In a powerful intervention at the Commonwealth Finance Ministers Meeting (CFMM) in Washington DC, the prime minister of Saint Lucia called for the rules to be changed so countries affected by natural disasters could access funds more quickly.
In a powerful intervention at the Commonwealth Finance Ministers Meeting (CFMM) in Washington DC, the prime minister of Saint Lucia called for the rules to be changed so countries affected by natural disasters could access funds more quickly.
Over the past few weeks the Caribbean has been battered by three category five hurricanes which have left devastation in their wake. Parts of South Asia have faced floods, leading to hundreds of deaths. In Africa, Commonwealth member states have had to contend with the dual perils of mudslides and desertification.
Speaking after the meeting at the headquarters of the International Monetary Fund (IMF) Saint Lucia’s prime minister, Allen Chastanet said, “While we’ve been theorising about the impact of climate change, this summer and other summers previously, we have seen in reality what it means. It requires us to accept the fact that some of our economies are going to be wiped out. We’re having to deal with the reality that our future is not within our control.
"We came here and we’re continuing to plead with the donor agencies that the SIDS (small island developing states) be carved out and that we compartmentalise resilience building and we allow there to be a special fund that we can access, that’s at concessionary rates. Time has run out against us and it requires us to bring the human side back to what has taken place.”
Commonwealth finance ministers discussed the need to tackle climate change and ensure member states could become more resilient to shocks which were becoming more frequent. They called for the Commonwealth to take the lead on freeing up access to funds. Small states, they said, were at the coal face of climate change and needed urgent funds for mitigation and adaptation. But that meant changing the way things were done, said the Barbados finance minister, Christopher Sinckler.

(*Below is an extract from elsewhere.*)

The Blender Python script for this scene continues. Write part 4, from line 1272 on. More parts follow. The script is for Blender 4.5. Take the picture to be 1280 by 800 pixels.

“The theory of science has met the practicality of what is happening in terms of climate change. We have a very important opportunity as a group to stamp our authority on the issue of mitigation and adaptation. People in Dominica, Antigua and Barbuda, St Kitts and the other islands which have been affected by these very terrible storms need action now.
“We need financing. We need to have the islands and the countries affected access the large pools of finance that are available. We need the major financial institutions, the IMF, the World Bank and so forth to be able to coalesce around these countries.”
The meeting heard that the United Kingdom government has pledged £100 million in aid, of which eight million pounds would be used to tackle climate resilience. It is also leading the charge to change official development assistance (ODA) rules to help countries hit by natural disasters which are currently unable to access funds.
Secretary-General Patricia Scotland explained to ministers that recent events demonstrated the extent and impact of climate change and brought home the value of initiatives such as the Commonwealth Climate Finance Access Hub and the programme for regenerative development.
Speaking to the BBC after the meeting she said, “I was really happy to hear the UK and others say that resilience is going to become very much part of what we are doing. We, as a world, are going to have to take these climatic incidents seriously because none of us knows who’s going to be next. These storms are not a respecter of international boundaries.
“I’m calling on us to come together, creating a taskforce to look at what we’re doing already so there is no overlap. Where are the gaps? We can come together to make a better response. And we can’t work on the basis that this is a one-off. We have to plan for the fact that this is likely to happen more and more frequently. So what is our contingency plan? How can all the international agencies work better together?”
The meeting was chaired by Canada with the overarching theme of building resilience through innovation.
To succeed in building climate resilience, Secretary-General Scotland said, the Commonwealth needed to create favourable cultures and enabling environments.
This meant working together on legal, technological and financial frameworks so that innovation would flourish.